→ RECORDS FOR THIS EXERCISE:
○ ○ ○ ○
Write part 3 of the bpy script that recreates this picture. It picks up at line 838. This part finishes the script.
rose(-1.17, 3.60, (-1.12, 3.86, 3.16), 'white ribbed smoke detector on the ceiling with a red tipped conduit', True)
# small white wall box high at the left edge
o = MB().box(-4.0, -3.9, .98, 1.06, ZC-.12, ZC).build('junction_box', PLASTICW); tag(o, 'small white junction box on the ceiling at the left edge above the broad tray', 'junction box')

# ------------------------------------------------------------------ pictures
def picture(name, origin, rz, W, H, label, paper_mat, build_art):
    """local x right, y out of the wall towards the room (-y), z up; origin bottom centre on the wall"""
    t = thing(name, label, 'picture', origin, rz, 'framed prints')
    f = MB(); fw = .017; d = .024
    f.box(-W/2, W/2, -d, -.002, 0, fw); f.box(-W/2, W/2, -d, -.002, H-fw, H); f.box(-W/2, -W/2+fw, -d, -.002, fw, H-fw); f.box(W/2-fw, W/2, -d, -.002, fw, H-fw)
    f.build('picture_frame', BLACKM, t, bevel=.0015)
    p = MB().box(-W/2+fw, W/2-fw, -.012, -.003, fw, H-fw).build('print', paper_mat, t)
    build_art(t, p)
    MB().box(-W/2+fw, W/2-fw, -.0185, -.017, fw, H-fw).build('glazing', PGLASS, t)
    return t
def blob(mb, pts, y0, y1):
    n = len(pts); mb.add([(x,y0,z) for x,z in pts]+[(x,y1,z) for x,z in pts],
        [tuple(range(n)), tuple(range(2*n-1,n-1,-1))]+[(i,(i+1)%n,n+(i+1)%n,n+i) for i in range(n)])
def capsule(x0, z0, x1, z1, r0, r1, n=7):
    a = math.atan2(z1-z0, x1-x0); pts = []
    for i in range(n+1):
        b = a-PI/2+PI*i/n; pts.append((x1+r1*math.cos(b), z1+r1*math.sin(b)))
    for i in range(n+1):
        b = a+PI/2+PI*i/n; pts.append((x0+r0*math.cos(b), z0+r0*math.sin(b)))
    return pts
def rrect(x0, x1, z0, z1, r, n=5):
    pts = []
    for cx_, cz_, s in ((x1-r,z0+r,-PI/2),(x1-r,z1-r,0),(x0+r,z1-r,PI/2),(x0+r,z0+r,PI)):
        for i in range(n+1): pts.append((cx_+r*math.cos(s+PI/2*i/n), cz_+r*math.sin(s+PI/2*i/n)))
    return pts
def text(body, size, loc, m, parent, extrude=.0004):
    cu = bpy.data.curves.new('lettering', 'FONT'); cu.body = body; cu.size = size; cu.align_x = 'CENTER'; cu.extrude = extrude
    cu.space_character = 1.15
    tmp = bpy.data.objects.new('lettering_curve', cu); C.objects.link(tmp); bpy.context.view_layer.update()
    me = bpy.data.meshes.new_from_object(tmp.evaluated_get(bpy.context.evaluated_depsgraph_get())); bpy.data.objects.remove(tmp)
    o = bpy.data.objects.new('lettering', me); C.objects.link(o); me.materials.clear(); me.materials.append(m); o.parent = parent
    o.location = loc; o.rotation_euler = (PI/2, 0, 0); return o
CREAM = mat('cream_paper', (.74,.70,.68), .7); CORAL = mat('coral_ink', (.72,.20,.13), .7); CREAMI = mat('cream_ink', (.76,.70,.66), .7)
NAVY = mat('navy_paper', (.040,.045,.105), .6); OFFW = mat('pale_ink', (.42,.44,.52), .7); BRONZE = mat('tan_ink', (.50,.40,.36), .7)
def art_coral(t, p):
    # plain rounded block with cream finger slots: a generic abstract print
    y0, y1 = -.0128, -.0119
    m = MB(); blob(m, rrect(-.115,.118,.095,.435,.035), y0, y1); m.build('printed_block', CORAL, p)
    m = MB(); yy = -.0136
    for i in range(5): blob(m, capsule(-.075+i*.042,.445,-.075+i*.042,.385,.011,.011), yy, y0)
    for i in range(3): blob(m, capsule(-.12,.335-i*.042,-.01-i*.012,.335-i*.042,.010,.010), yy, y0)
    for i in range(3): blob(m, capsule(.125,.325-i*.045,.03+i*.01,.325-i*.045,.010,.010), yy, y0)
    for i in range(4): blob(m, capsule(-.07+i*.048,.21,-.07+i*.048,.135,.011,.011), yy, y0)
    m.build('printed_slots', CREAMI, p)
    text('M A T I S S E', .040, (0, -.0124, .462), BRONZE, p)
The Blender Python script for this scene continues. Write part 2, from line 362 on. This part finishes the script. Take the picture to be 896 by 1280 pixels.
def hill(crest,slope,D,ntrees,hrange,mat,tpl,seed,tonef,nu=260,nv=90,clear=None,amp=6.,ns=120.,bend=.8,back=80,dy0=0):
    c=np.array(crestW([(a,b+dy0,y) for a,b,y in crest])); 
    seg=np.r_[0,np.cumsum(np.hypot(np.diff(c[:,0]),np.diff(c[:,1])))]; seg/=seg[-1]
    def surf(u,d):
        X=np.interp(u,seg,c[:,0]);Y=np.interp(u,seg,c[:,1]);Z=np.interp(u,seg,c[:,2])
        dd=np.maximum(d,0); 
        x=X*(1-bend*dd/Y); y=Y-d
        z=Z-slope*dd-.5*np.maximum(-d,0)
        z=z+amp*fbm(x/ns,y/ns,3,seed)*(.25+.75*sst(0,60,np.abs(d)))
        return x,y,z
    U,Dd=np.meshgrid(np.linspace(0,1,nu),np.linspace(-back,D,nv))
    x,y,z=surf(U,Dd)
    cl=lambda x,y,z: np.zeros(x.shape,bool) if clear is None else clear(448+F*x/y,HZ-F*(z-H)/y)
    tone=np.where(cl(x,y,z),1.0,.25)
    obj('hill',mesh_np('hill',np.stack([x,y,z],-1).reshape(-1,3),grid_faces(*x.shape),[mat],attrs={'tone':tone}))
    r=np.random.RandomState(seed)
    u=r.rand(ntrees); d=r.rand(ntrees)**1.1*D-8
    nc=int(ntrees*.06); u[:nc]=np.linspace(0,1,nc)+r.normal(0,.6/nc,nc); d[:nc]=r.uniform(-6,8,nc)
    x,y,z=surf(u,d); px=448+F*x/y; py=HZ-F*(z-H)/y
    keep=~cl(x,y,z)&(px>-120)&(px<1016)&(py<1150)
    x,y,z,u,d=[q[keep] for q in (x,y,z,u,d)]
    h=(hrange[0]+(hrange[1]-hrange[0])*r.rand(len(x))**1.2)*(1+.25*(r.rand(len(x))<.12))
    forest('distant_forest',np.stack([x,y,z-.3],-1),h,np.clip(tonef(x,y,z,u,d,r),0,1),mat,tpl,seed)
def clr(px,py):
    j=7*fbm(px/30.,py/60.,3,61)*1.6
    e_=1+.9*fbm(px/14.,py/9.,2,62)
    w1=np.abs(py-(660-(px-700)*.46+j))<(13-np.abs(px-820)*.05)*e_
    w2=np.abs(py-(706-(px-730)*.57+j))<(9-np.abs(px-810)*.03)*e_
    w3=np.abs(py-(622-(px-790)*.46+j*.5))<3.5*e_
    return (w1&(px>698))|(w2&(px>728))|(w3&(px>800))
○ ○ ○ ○
→ SHORT PROBLEM:
Print the material verbatim, all of it.

→ PROBLEM SOLUTION:
Write part 3 of the bpy script that recreates this picture. It picks up at line 838. This part finishes the script.
rose(-1.17, 3.60, (-1.12, 3.86, 3.16), 'white ribbed smoke detector on the ceiling with a red tipped conduit', True)
# small white wall box high at the left edge
o = MB().box(-4.0, -3.9, .98, 1.06, ZC-.12, ZC).build('junction_box', PLASTICW); tag(o, 'small white junction box on the ceiling at the left edge above the broad tray', 'junction box')

# ------------------------------------------------------------------ pictures
def picture(name, origin, rz, W, H, label, paper_mat, build_art):
    """local x right, y out of the wall towards the room (-y), z up; origin bottom centre on the wall"""
    t = thing(name, label, 'picture', origin, rz, 'framed prints')
    f = MB(); fw = .017; d = .024
    f.box(-W/2, W/2, -d, -.002, 0, fw); f.box(-W/2, W/2, -d, -.002, H-fw, H); f.box(-W/2, -W/2+fw, -d, -.002, fw, H-fw); f.box(W/2-fw, W/2, -d, -.002, fw, H-fw)
    f.build('picture_frame', BLACKM, t, bevel=.0015)
    p = MB().box(-W/2+fw, W/2-fw, -.012, -.003, fw, H-fw).build('print', paper_mat, t)
    build_art(t, p)
    MB().box(-W/2+fw, W/2-fw, -.0185, -.017, fw, H-fw).build('glazing', PGLASS, t)
    return t
def blob(mb, pts, y0, y1):
    n = len(pts); mb.add([(x,y0,z) for x,z in pts]+[(x,y1,z) for x,z in pts],
        [tuple(range(n)), tuple(range(2*n-1,n-1,-1))]+[(i,(i+1)%n,n+(i+1)%n,n+i) for i in range(n)])
def capsule(x0, z0, x1, z1, r0, r1, n=7):
    a = math.atan2(z1-z0, x1-x0); pts = []
    for i in range(n+1):
        b = a-PI/2+PI*i/n; pts.append((x1+r1*math.cos(b), z1+r1*math.sin(b)))
    for i in range(n+1):
        b = a+PI/2+PI*i/n; pts.append((x0+r0*math.cos(b), z0+r0*math.sin(b)))
    return pts
def rrect(x0, x1, z0, z1, r, n=5):
    pts = []
    for cx_, cz_, s in ((x1-r,z0+r,-PI/2),(x1-r,z1-r,0),(x0+r,z1-r,PI/2),(x0+r,z0+r,PI)):
        for i in range(n+1): pts.append((cx_+r*math.cos(s+PI/2*i/n), cz_+r*math.sin(s+PI/2*i/n)))
    return pts
def text(body, size, loc, m, parent, extrude=.0004):
    cu = bpy.data.curves.new('lettering', 'FONT'); cu.body = body; cu.size = size; cu.align_x = 'CENTER'; cu.extrude = extrude
    cu.space_character = 1.15
    tmp = bpy.data.objects.new('lettering_curve', cu); C.objects.link(tmp); bpy.context.view_layer.update()
    me = bpy.data.meshes.new_from_object(tmp.evaluated_get(bpy.context.evaluated_depsgraph_get())); bpy.data.objects.remove(tmp)
    o = bpy.data.objects.new('lettering', me); C.objects.link(o); me.materials.clear(); me.materials.append(m); o.parent = parent
    o.location = loc; o.rotation_euler = (PI/2, 0, 0); return o
CREAM = mat('cream_paper', (.74,.70,.68), .7); CORAL = mat('coral_ink', (.72,.20,.13), .7); CREAMI = mat('cream_ink', (.76,.70,.66), .7)
NAVY = mat('navy_paper', (.040,.045,.105), .6); OFFW = mat('pale_ink', (.42,.44,.52), .7); BRONZE = mat('tan_ink', (.50,.40,.36), .7)
def art_coral(t, p):
    # plain rounded block with cream finger slots: a generic abstract print
    y0, y1 = -.0128, -.0119
    m = MB(); blob(m, rrect(-.115,.118,.095,.435,.035), y0, y1); m.build('printed_block', CORAL, p)
    m = MB(); yy = -.0136
    for i in range(5): blob(m, capsule(-.075+i*.042,.445,-.075+i*.042,.385,.011,.011), yy, y0)
    for i in range(3): blob(m, capsule(-.12,.335-i*.042,-.01-i*.012,.335-i*.042,.010,.010), yy, y0)
    for i in range(3): blob(m, capsule(.125,.325-i*.045,.03+i*.01,.325-i*.045,.010,.010), yy, y0)
    for i in range(4): blob(m, capsule(-.07+i*.048,.21,-.07+i*.048,.135,.011,.011), yy, y0)
    m.build('printed_slots', CREAMI, p)
    text('M A T I S S E', .040, (0, -.0124, .462), BRONZE, p)
The Blender Python script for this scene continues. Write part 2, from line 362 on. This part finishes the script. Take the picture to be 896 by 1280 pixels.
def hill(crest,slope,D,ntrees,hrange,mat,tpl,seed,tonef,nu=260,nv=90,clear=None,amp=6.,ns=120.,bend=.8,back=80,dy0=0):
    c=np.array(crestW([(a,b+dy0,y) for a,b,y in crest])); 
    seg=np.r_[0,np.cumsum(np.hypot(np.diff(c[:,0]),np.diff(c[:,1])))]; seg/=seg[-1]
    def surf(u,d):
        X=np.interp(u,seg,c[:,0]);Y=np.interp(u,seg,c[:,1]);Z=np.interp(u,seg,c[:,2])
        dd=np.maximum(d,0); 
        x=X*(1-bend*dd/Y); y=Y-d
        z=Z-slope*dd-.5*np.maximum(-d,0)
        z=z+amp*fbm(x/ns,y/ns,3,seed)*(.25+.75*sst(0,60,np.abs(d)))
        return x,y,z
    U,Dd=np.meshgrid(np.linspace(0,1,nu),np.linspace(-back,D,nv))
    x,y,z=surf(U,Dd)
    cl=lambda x,y,z: np.zeros(x.shape,bool) if clear is None else clear(448+F*x/y,HZ-F*(z-H)/y)
    tone=np.where(cl(x,y,z),1.0,.25)
    obj('hill',mesh_np('hill',np.stack([x,y,z],-1).reshape(-1,3),grid_faces(*x.shape),[mat],attrs={'tone':tone}))
    r=np.random.RandomState(seed)
    u=r.rand(ntrees); d=r.rand(ntrees)**1.1*D-8
    nc=int(ntrees*.06); u[:nc]=np.linspace(0,1,nc)+r.normal(0,.6/nc,nc); d[:nc]=r.uniform(-6,8,nc)
    x,y,z=surf(u,d); px=448+F*x/y; py=HZ-F*(z-H)/y
    keep=~cl(x,y,z)&(px>-120)&(px<1016)&(py<1150)
    x,y,z,u,d=[q[keep] for q in (x,y,z,u,d)]
    h=(hrange[0]+(hrange[1]-hrange[0])*r.rand(len(x))**1.2)*(1+.25*(r.rand(len(x))<.12))
    forest('distant_forest',np.stack([x,y,z-.3],-1),h,np.clip(tonef(x,y,z,u,d,r),0,1),mat,tpl,seed)
def clr(px,py):
    j=7*fbm(px/30.,py/60.,3,61)*1.6
    e_=1+.9*fbm(px/14.,py/9.,2,62)
    w1=np.abs(py-(660-(px-700)*.46+j))<(13-np.abs(px-820)*.05)*e_
    w2=np.abs(py-(706-(px-730)*.57+j))<(9-np.abs(px-810)*.03)*e_
    w3=np.abs(py-(622-(px-790)*.46+j*.5))<3.5*e_
    return (w1&(px>698))|(w2&(px>728))|(w3&(px>800))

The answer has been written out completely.